Para a vereadora do PT, a polícia lançou mão desse argumento “porque sabem que ganhariam, como infelizmente tem acontecido, o apoio de parte da população que acredita na cruel retórica do ‘bandido bom é bandido morto’. Essa afirmação traz o peso da falta de informação e racismo estrutural que a população favelada e periférica sofre todos os dias. Essas pessoas são colocadas à margem da sociedade e perdem o senso humanizador de qualquer ação pública”.
“Agora, com a mudança no foco principal dessa ação temos a justificativa da polícia de ‘cumprir mandatos de prisão’. Contudo, 27 mortos não é cumprir mandato de prisão. Pessoas mortas com sinais de execução, moradores denunciando abusos, violência e execuções, inclusive por pessoas se rendendo. Não existe argumento possível para que uma ação policial seja considerada eficaz e estratégica com 28 pessoas mortas (uma delas um policial civil)”, enfatiza Tainá.
Tainá de Paula faz ainda uma série de questionamentos a respeito das consequências da ação policial e da falta de atuação do Estado na melhoria das condições de vida das pessoas que vivem nas favelas e periferia do Rio de Janeiro.
“É urgente pensarmos em uma revisão no Plano de Política de Segurança Pública. E ficam as perguntas não respondidas: como essa ação vai diminuir o tráfico de drogas? Como essa ação vai melhorar a vida dos moradores do jacarezinho? Como essa ação vai viabilizar que políticas públicas básicas – obrigação do Estado – finalmente cheguem às favelas? Água, saneamento, educação … essa ação (estratégica) considerou esses pontos para acontecer? Até quando teremos esse pensamento raso, cruel e racista sobre as favelas e comunidades? Até quando teremos a polícia que mais mata e mais morre no mundo?”, indaga.
Violência de Estado
“As versões da polícia têm mudado de acordo com a pressão das investigações da OAB e demais entidades da sociedade civil democrática. A questão central não está no envolvimento ou não das pessoas mortas, mas no fato de que elas quiseram se render. Nem na guerra se executa quem se rende”, adverte a deputada federal Benedita da Silva (PT-RJ).
Para Tiago Santana, presidente do PT carioca, o fato de a Polícia Civil alterar o objetivo da mobilização em Jacarezinho só evidencia a fragilidade das fundamentações das operações que são realizadas em favelas e territórios mais pobres.

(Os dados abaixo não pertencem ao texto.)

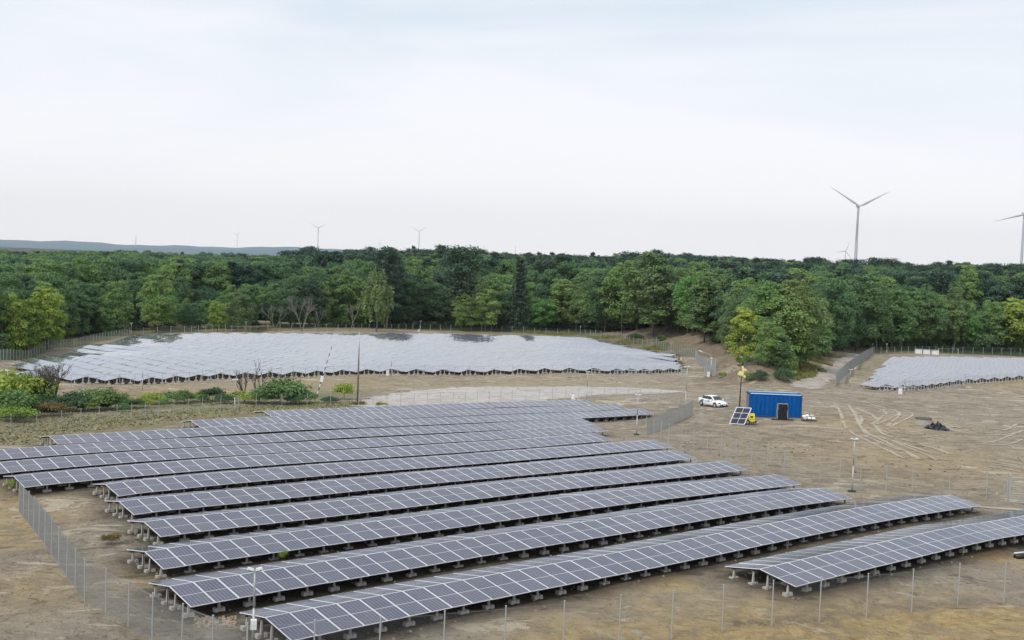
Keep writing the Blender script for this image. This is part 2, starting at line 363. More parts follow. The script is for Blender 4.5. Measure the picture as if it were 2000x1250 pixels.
for _i, _s0, _n in ROWSG:
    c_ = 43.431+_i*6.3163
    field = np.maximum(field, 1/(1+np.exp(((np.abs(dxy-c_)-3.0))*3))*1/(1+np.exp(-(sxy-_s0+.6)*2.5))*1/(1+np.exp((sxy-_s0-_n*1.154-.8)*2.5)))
forest = np.clip((GY-(at(700, 640).y+4))/12, 0, 1)*(GX < 60)+np.clip((GY-(at(1700, 684).y+3))/10, 0, 1)*(GX >= 60)
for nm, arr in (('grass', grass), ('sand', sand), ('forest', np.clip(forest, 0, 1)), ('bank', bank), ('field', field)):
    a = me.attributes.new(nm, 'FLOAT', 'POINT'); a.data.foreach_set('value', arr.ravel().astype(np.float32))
gm, t, b = newmat('earth')
geo = N(t, 'ShaderNodeNewGeometry')
def noise(t, scale, detail=5, rough=.6, vec=None, dist=0):
    n = N(t, 'ShaderNodeTexNoise'); n.inputs['Scale'].default_value = scale; n.inputs['Detail'].default_value = detail; n.inputs['Roughness'].default_value = rough; n.inputs['Distortion'].default_value = dist
    t.links.new(vec or geo.outputs['Position'], n.inputs[0]); return n.outputs[0]
def ramp(t, s, a, b_, va=0.0, vb=1.0):
    n = N(t, 'ShaderNodeMapRange'); n.interpolation_type = 'SMOOTHSTEP'; t.links.new(s, n.inputs[0]); n.inputs[1].default_value = a; n.inputs[2].default_value = b_; n.inputs[3].default_value = va; n.inputs[4].default_value = vb; return n.outputs[0]
def mix(t, f, a, b_):
    n = N(t, 'ShaderNodeMix', data_type='RGBA')
    for i, v in ((0, f), (6, a), (7, b_)):
        if isinstance(v, tuple): n.inputs[i].default_value = (*v, 1)
        elif isinstance(v, float): n.inputs[i].default_value = v
        else: t.links.new(v, n.inputs[i])
    return n.outputs[2]
def mth(t, op, a, b_):
    n = N(t, 'ShaderNodeMath', operation=op)
    for i, v in enumerate((a, b_)):
        if isinstance(v, (int, float)): n.inputs[i].default_value = v
        else: t.links.new(v, n.inputs[i])
    return n.outputs[0]
def attr(t, nm):
    n = N(t, 'ShaderNodeAttribute'); n.attribute_name = nm; return n.outputs['Fac']
n1 = noise(t, 0.05, 4); n2 = noise(t, 0.45, 6, .65, dist=.8); n3 = noise(t, 3.0, 8, .75); n4 = noise(t, 0.16, 10, .72, dist=2.2); n5 = noise(t, 1.1, 7, .7, dist=1.0); n6 = noise(t, .33, 9, .75, dist=1.5)
c = mix(t, ramp(t, n1, .38, .62), (0.285, 0.235, 0.178), (0.375, 0.318, 0.250))
c = mix(t, ramp(t, n2, .40, .62, 0, .85), c, (0.47, 0.405, 0.315))
c = mix(t, ramp(t, n3, .53, .64, 0, .62), c, (0.11, 0.088, 0.066))
c = mix(t, ramp(t, n5, .55, .68, 0, .6), c, (0.15, 0.122, 0.092))
c = mix(t, ramp(t, n6, .56, .66, 0, .6), c, (0.54, 0.44, 0.29))
sd_ = mth(t, 'MULTIPLY', attr(t, 'sand'), ramp(t, n2, .3, .6, .3, 1.0))
c = mix(t, sd_, c, mix(t, ramp(t, n5, .35, .6), (0.42, 0.28, 0.11), (0.66, 0.48, 0.22)))
mpp = N(t, 'ShaderNodeMapping'); mpp.inputs['Scale'].default_value = (.55, 1, 1); t.links.new(geo.outputs['Position'], mpp.inputs[0])
n7 = noise(t, .30, 7, .62, vec=mpp.outputs[0], dist=.9); n8 = noise(t, .75, 6, .6, vec=mpp.outputs[0], dist=.6)
pale = ramp(t, n4, .575, .625, 0, 1)
c = mix(t, mth(t, 'MULTIPLY', pale, ramp(t, n5, .35, .6, .2, .85)), c, (0.56, 0.485, 0.36))
c = mix(t, mth(t, 'MULTIPLY', ramp(t, n7, .60, .615, 0, .9), ramp(t, n3, .3, .5, .55, 1)), c, (0.64, 0.56, 0.43))
c = mix(t, ramp(t, n8, .635, .65, 0, .85), c, (0.60, 0.52, 0.39))
c = mix(t, ramp(t, n8, .40, .34, 0, .6), c, (0.13, 0.105, 0.08))
gr = mth(t, 'MULTIPLY', attr(t, 'grass'), ramp(t, n5, .3, .62, .25, 1.0))
c = mix(t, gr, c, mix(t, ramp(t, n3, .3, .7), (0.15, 0.15, 0.06), (0.30, 0.26, 0.12)))
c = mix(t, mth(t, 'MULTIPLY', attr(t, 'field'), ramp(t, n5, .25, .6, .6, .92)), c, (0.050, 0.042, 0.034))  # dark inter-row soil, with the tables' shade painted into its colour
c = mix(t, mth(t, 'MULTIPLY', attr(t, 'forest'), 0.97), c, (0.045, 0.06, 0.03))
c = mix(t, mth(t, 'MULTIPLY', attr(t, 'bank'), .6), c, mix(t, n2, (0.13, 0.10, 0.07), (0.25, 0.18, 0.12)))
t.links.new(c, b.inputs['Base Color']); b.inputs['Roughness'].default_value = 0.95; b.inputs['Specular IOR Level'].default_value = 0.15
bm_ = N(t, 'ShaderNodeBump'); bm_.inputs['Strength'].default_value = 1.0; bm_.inputs['Distance'].default_value = 0.6
t.links.new(mth(t, 'ADD', mth(t, 'MULTIPLY', n3, .5), n5), bm_.inputs['Height']); t.links.new(bm_.outputs[0], b.inputs['Normal'])
me.materials.append(gm)
ground = link('ground', me); tag(ground, kind='structure')
from mathutils.bvhtree import BVHTree
sel = (np.abs(GX[:-1, :-1]) < 260) & (GY[:-1, :-1] > 30) & (GY[:-1, :-1] < 460)
gv = np.stack([GX, GY, GZd], -1).reshape(-1, 3)
bvh = BVHTree.FromPolygons([tuple(p) for p in gv], quads[sel.ravel()].tolist())
def gz(x, y):
    h = bvh.ray_cast(Vector((x, y, 80)), Vector((0, 0, -1)))
    return h[0].z if h[0] is not None else Tz(x, y)
def gat(px, py, off=0.0):
    P = at(px, py); P.z = gz(P.x, P.y)+off; return P

# sheets and tracks lying on the ground
def in_poly(x, y, poly):
    c = False; j = len(poly)-1
    for i in range(len(poly)):
        xi, yi = poly[i]; xj, yj = poly[j]
        if (yi > y) != (yj > y) and x < (xj-xi)*(y-yi)/(yj-yi)+xi: c = not c
        j = i
    return c
def sheet(name, pts, mat, step=0.8, off=0.03, rag=0.8):
    P = [at(*p) for p in pts]; poly = [(p.x, p.y) for p in P]
    x0 = min(p[0] for p in poly); x1 = max(p[0] for p in poly); y0 = min(p[1] for p in poly); y1 = max(p[1] for p in poly)
    mb = MB(); vid = {}
    def V(i, j):
        if (i, j) not in vid:
            x = x0+i*step; y = y0+j*step; vid[(i, j)] = len(mb.v); mb.v.append((x, y, gz(x, y)+off))
        return vid[(i, j)]
    for i in range(int((x1-x0)/step)+1):
        for j in range(int((y1-y0)/step)+1):
            x = x0+(i+.5)*step; y = y0+(j+.5)*step
            jx = (float(vnoise(np.array([x]), np.array([y]), 2.2, 3)[0])-.5)*2*rag; jy = (float(vnoise(np.array([x]), np.array([y]), 1.5, 4)[0])-.5)*2*rag
            if in_poly(x+jx*2, y+jy*2, poly):
                mb.f.append((V(i, j), V(i+1, j), V(i+1, j+1), V(i, j+1))); mb.m.append(0)
    o = mb.build(name, mat, None, True); tag(o, kind='structure'); return o
def earth_mat(name, a, b_, rough=.9):
    m, t, b = newmat(name); g = N(t, 'ShaderNodeNewGeometry')
    n = N(t, 'ShaderNodeTexNoise'); n.inputs['Scale'].default_value = .5; n.inputs['Detail'].default_value = 7; n.inputs['Roughness'].default_value = .7; t.links.new(g.outputs['Position'], n.inputs[0])
    t.links.new(mix(t, ramp(t, n.outputs[0], .35, .65), a, b_), b.inputs['Base Color']); b.inputs['Roughness'].default_value = rough; return m
M_road = earth_mat('pale_gravel', (0.34, 0.31, 0.28), (0.50, 0.46, 0.43))
M_path = earth_mat('path_earth', (0.27, 0.23, 0.20), (0.42, 0.375, 0.33))
M_track = earth_mat('track_sand', (0.31, 0.26, 0.20), (0.42, 0.36, 0.28))
sheet('gravel_road', [(690, 790), (725, 776), (800, 765), (880, 757), (1000, 756), (1150, 755), (1240, 757), (1335, 764), (1300, 769), (1200, 771), (1120, 778), (960, 788), (800, 797), (690, 801)], M_road, rag=.45)
sheet('dirt_path', [(1535, 752), (1565, 738), (1598, 722), (1625, 706), (1648, 694), (1690, 692), (1682, 700), (1655, 716), (1632, 735), (1615, 750), (1580, 760)], M_path, rag=.6)
def c4(l): return [(1500+x/3.906, 630+y/3.906) for x, y in l]
mb = MB()
def ribbon(pts, w, jit=.35, side=0):
    P = [at(*p) for p in pts]; Q = []
    for k in range(len(P)-1):
        a = P[max(k-1, 0)]; b1 = P[k]; c1 = P[k+1]; d = P[min(k+2, len(P)-1)]
        n = max(2, int((c1-b1).length/.6))
        for i in range(n):
            s = i/n; Q.append(.5*((2*b1)+(c1-a)*s+(2*a-5*b1+4*c1-d)*s*s+(3*b1-a-3*c1+d)*s**3))
    Q.append(P[-1]); prev = None
    for i, q in enumerate(Q):
        d = Q[min(i+1, len(Q)-1)]-Q[max(i-1, 0)]; d.z = 0
        if d.length < 1e-4: continue
        nrm = Vector((-d.y, d.x, 0)).normalized(); ww = w*(1+random.uniform(-jit, jit))
        if random.random() < .03: prev = None; continue
        row = []
        for s in (-1, 0, 1):
            p = q+nrm*(ww*.5*s+side*.85); row.append(len(mb.v)); mb.v.append((p.x, p.y, gz(p.x, p.y)+(.035 if s else .05)))
        if prev:
            for s in (0, 1): mb.f.append((prev[s], prev[s+1], row[s+1], row[s])); mb.m.append(0)
        prev = row
for pts, w in [([(560, 625), (610, 700), (640, 780), (700, 840), (820, 900), (1000, 990), (1130, 1050)], .55),
               ([(450, 570), (650, 605), (820, 640), (935, 675), (950, 700), (880, 760), (840, 790)], .5),
               ([(620, 650), (720, 690), (772, 740), (760, 790), (820, 850), (960, 890), (1150, 940), (1330, 1000)], .6),
               ([(650, 600), (860, 635), (1010, 670), (1050, 695), (1000, 730), (880, 785)], .45), 
               ([(780, 860), (960, 930), (1080, 980), (1220, 1045)], .45), ([(860, 780), (950, 840), (1130, 860), (1250, 855)], .35),
               ([(1380, 800), (1540, 840), (1700, 850), (1860, 830), (1953, 780)], .5), ([(1550, 920), (1740, 925), (1900, 870), (1990, 845)], .5), ([(1700, 1090), (1850, 1110), (1990, 1140)], .6), ([(1740, 1060), (1900, 1085), (1990, 1105)], .45),
               ([(90, 560), (300, 570), (500, 600)], .4), ([(200, 600), (420, 660), (560, 665)], .35)]:
    ribbon(c4(pts), w*.75, .4, 1); ribbon(c4(pts), w*.75, .4, -1)
ribbon([(1330, 764), (1380, 766), (1440, 769)], .6); ribbon([(1160, 771), (1260, 767), (1400, 770)], .4)
ribbon([(1885, 990), (1950, 994), (2040, 999)], 1.1, .1)
tr_o = mb.build('tyre_tracks', M_track, None, True); tag(tr_o, kind='structure')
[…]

“Não é de hoje que a gente observa que essas operações não prezam pela perícia e por cuidados nas condições que a lei determina, tanto é que no episódio de Jacarezinho toda a cena do crime em si foi alterada, sem nenhuma justificativa, pois as vítimas já estavam sem vida, então não foi uma alteração para salvar aquelas vítimas. Quando essa alteração no relatório tira o que era a grande motivação para a operação: a condição do aliciamento de crianças e adolescentes pelo tráfico e tal o grau de vulnerabilidade dessas vítimas, o que talvez levaria a uma urgência para se fazer a operação, demonstra que não houve nada disso”, argumenta.
O presidente do PT Rio critica o uso da estrutura do Estado para promover a violência contra a população pobre carioca.
“Foi uma operação pensada de forma cruel para atingir uma comunidade, na qual o Estado tão pouco faz para gerar outras possibilidades e alternativas de vida. Ou seja, é usada toda uma estrutura estatal para levar terror e morte, mas não é usada da mesma forma para levar cultura, lazer, educação e emprego. É mais um fato que comprova que para as populações periféricas e de favelas do Rio não têm acesso ao direito legal”.